The video series is produced by Adam Curtis of the BBC. It is a four part documentary on the field of “Public Relations”. Adam shows over the series how the minds of Edward Bernays and his uncle Sigmund Freud changed the world of marketing and PR. Freud argues that at the core of all human brains are the animal instincts from our evolutionary days. We are prone to things or want, things of self. Here is a great example of the genius marketer that was Edward Bernays:

“Torches of Freedom” was a phrase used to encourage women’s smoking by exploiting women’s aspirations for a better life during the women’s liberation movement in the United States.

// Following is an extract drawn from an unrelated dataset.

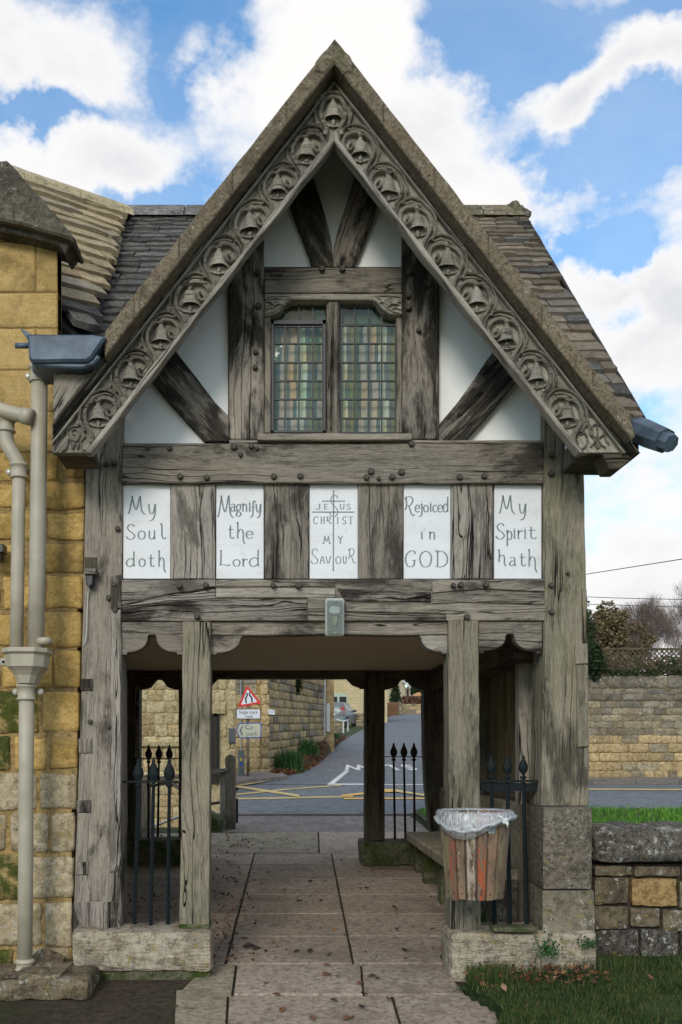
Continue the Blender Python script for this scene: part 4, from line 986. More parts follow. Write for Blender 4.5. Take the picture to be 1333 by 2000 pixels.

Cigarettes were described as symbols of emancipation and equality with men. The term was first used by psychoanalyst A. A. Brill when describing the natural desire for women to smoke and was used by Edward Bernays to encourage women to smoke in public despite social taboos. Bernays hired women to march while smoking their “torches of freedom” in the Easter Sunday Parade of 1929 which was a significant moment for fighting social barriers for women smokers.

 

Here is the four part series:

Happiness Machines. Part one documents the story of the relationship between Sigmund Freud and his American nephew, Edward Bernays who invented Public Relations in the 1920s, being the first person to take Freud’s ideas to manipulate the masses.

 

The Engineering of Consent. Part two explores how those in power in post-war America used Freud’s ideas about the unconscious mind to try and control the masses. Politicians and planners came to believe Freud’s underlying premise that deep within all human beings were dangerous and irrational desires.

 

There is a Policeman Inside All of Our Heads, He Must Be Destroyed. In the 1960s, a radical group of psychotherapists challenged the influence of Freudian ideas, which lead to the creation of a new political movement that sought to create new people, free of the psychological conformity that had been implanted in people’s minds by business and politics

 

Eight People Sipping Wine In Kettering. This episode explains how politicians turned to the same techniques used by business in order to read and manipulate the inner desires of the masses. Both New Labor with Tony Blair and the Democrats led by Bill Clinton, used the focus group which had been invented by psychoanalysts in order to regain power.